Form in real contracts

“A verbal contract isn’t worth the paper it’s written on,” said Samuel Goldwyn, an American-Polish film producer.

As a general rule, parties only need to consent to the terms of their contract so as to perfect or give effect to it—that is, they become bound to what has been expressly stipulated and all the consequences which, according to their nature, may be in keeping with good faith, usage and law. But, some contracts must be in a particular form when they are required by law, for their enforceability or to create a binding effect against third persons.

For instance, a sale of a piece of land or any interest therein is void if it was transacted through an agent whose authority is not in written form. Likewise, the donation of real property shall be valid only if it was made in a public document, specifying that the property donated and the value of the charges which the donee must satisfy.

Meanwhile, the following contracts must be in writing so that they become enforceable: (a) an agreement that by its terms is not to be performed within a year from the making thereof; (b) a special promise to answer for the debt, default or miscarriage of another; and (c) an agreement for the leasing for a longer period than one year, or for the sale of real property or of an interest therein.

Nevertheless, parties failing to comply with this requirement are deemed to have ratified their unenforceable contracts either by the failure to object to the presentation of oral evidence to prove the same or by the acceptance of benefits under them.

Moreover, the following acts and contracts, among others, must appear in a public document: (a) those which create, transmit, modify or extinguish real rights over real property; and (b) those involving the power to administer property, or any other power which has for its object an act appearing or which should appear in a public document or should prejudice a third person.

In Tapec v. Court of Appeals, the Supreme Court held that failure to comply with this Article would not affect the validity of a contract between the parties involved, as it merely insures its efficacy.

A contract is converted to a public document when it has been notarized. In this regard, the Supreme Court has consistently held that in notarizing a document, the notary public must have personally acknowledged the same before the contracting or executing parties, who represent that they affixed their signatures for the purposes stated therein and declaring the same as their free and voluntary act and deed.
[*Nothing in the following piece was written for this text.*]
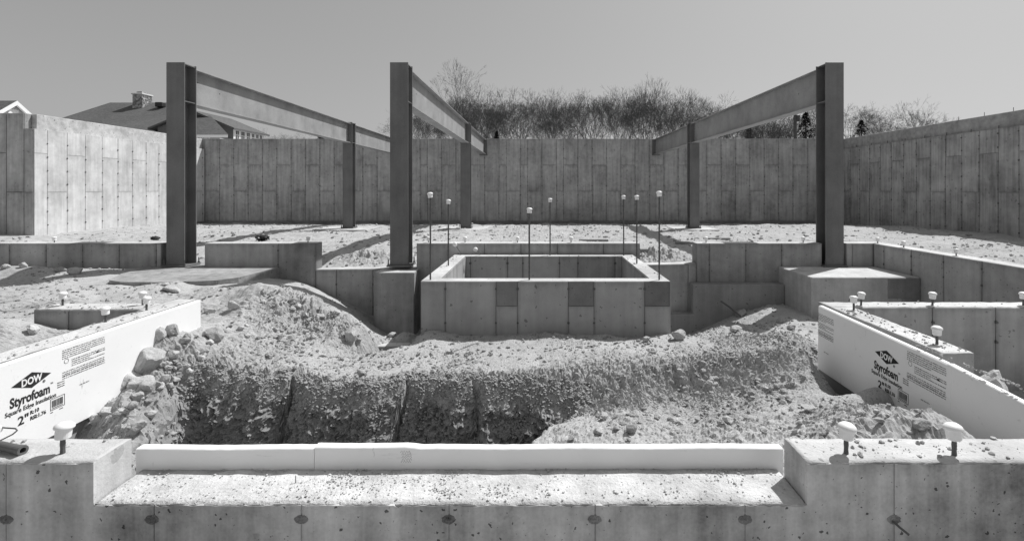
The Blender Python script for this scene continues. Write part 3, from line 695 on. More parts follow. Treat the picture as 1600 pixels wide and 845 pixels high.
# ================================================================== STEEL FRAME
def steel_column(x, y, zb, top, label, group, plate=.42):
    c = empty('steel_column', (x, y, zb)); tag(c, label, 'column', group)
    W, D, tf, tw = .32, .32, .020, .014
    b0 = zb + .03
    box('flange', (x - W / 2, y, b0), (x + W / 2, y + tf, top), M['steel'], c, .003)
    box('flange', (x - W / 2, y + D - tf, b0), (x + W / 2, y + D, top), M['steel'], c, .003)
    box('web', (x - tw / 2, y + tf, b0), (x + tw / 2, y + D - tf, top - .002), M['steel'], c)
    zs = 3.573 - .04 - BEAM_H + .01
    for s in (-1, 1):
        lo, hi = sorted((s * tw / 2, s * (W / 2 - .012)))
        box('stiffener', (x + lo, y + tf, zs), (x + hi, y + D - tf, zs + .016), M['steel'], c)
        box('stiffener', (x + lo, y + tf, top - .03), (x + hi, y + D - tf, top - .014), M['steel'], c)
    box('base_plate', (x - plate / 2, y - .05, zb + .006), (x + plate / 2, y + D + .05, b0), M['steel'], c, .003)
    for sx_ in (-1, 1):
        for sy_ in (0, 1):
            bm = bmesh.new(); add_tube(bm, [Vector((0, 0, -.02)), Vector((0, 0, .10))], .010, 8); add_tube(bm, [Vector((0, 0, .0)), Vector((0, 0, .022))], .021, 6)
            obj('anchor_nut', bm_mesh('anchor_nut', bm), c, (x + sx_ * (plate / 2 - .03), y + (-.028 if sy_ == 0 else D + .028), b0), M['bolt'])
    return c
def steel_beam(x, y0, y1, label, group):
    b = empty('steel_beam', (x, (y0 + y1) / 2, 3.533 - BEAM_H)); tag(b, label, 'beam', group)
    t = 3.533; W = .235
    box('top_flange', (x - W / 2, y0, t - .017), (x + W / 2, y1, t), M['beam'], b, .002)
    box('bottom_flange', (x - W / 2, y0, t - BEAM_H), (x + W / 2, y1, t - BEAM_H + .017), M['beam'], b, .002)
    box('web', (x - .006, y0 + .002, t - BEAM_H + .017), (x + .006, y1 - .002, t - .017), M['beam'], b)
    for k, yy in enumerate((y0 + .25, y0 + .9, y1 - .4)):
        bm = bmesh.new(); s = 1 if x < 0 else -1
        add_tube(bm, [Vector((s * .004, 0, 0)), Vector((s * .009, 0, 0))], .013, 10)
        obj('bolt_hole', bm_mesh('bolt_hole', bm), b, (x, yy, t - .2 - .09 * (k % 2)), M['bolt'])
    sgn = 1 if x < 0 else -1
    for yy, nm in ((y0 + .004, 'clip_angle'), (y1 - .094, 'clip_angle')):
        cl = box(nm, (x + (sgn * .0065 if sgn > 0 else sgn * .0155), yy, t - BEAM_H + .13), (x + (sgn * .0155 if sgn > 0 else sgn * .0065), yy + .09, t - .13), M['beam'], b)
        for k in range(4):
            bm = bmesh.new(); add_tube(bm, [Vector((0, 0, 0)), Vector((sgn * .018, 0, 0))], .016, 6)
            obj('bolt', bm_mesh('bolt', bm), cl, (x + sgn * .015, yy + .045, t - .2 - .09 * k), M['steel'])
    return b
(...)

Thereafter, the notary public affixes his notarial seal on the instrument which certifies the due execution of the document and thus, converts it into a public document, which on its face is entitled to full faith and credit.

To overcome the presumption of regularity in notarizing the document, there must be presented clear and convincing contrary evidence. Absent this evidence, the presumption must be upheld.

Notaries public were subjected to disciplinary action for failing to perform their duties as such. For instance, in Dela Cruz v. Zabala, the Supreme Court revoked the notary public’s commission and disqualified him from being commissioned as such for two years for notarizing a deed of sale of a piece of land merely based on the documents presented to him, and upon the appearance of persons fraudulently claiming to be the contracting parties.

In finding the notary public’s acts as grossly negligent, the Supreme Court held that a notary public should only notarize the document when the persons who signed the same are the very same persons who executed and personally appeared before him to attest to the contents and veracity thereof.

In De Jesus v. Malit, the Supreme Court suspended the notary public from practice of law for one year, immediately revoked her notarial commission, and perpetually disqualified her from being commissioned as such after notarizing unsigned legal documents.

Meanwhile, in Japitana v. Parado, the Supreme Court suspended a lawyer from his practice for two years and permanently disqualified him from being commissioned as a notary public upon finding that he had knowingly notarized documents despite the absence of a notarial commission.

Moreover, even if he was validly commissioned as a notary public, the Supreme Court noted that he erroneously notarized the deed of real estate mortgage and affidavit of conformity with the executing parties who had merely presented to him their Residence Certificates or Community Tax Certificates.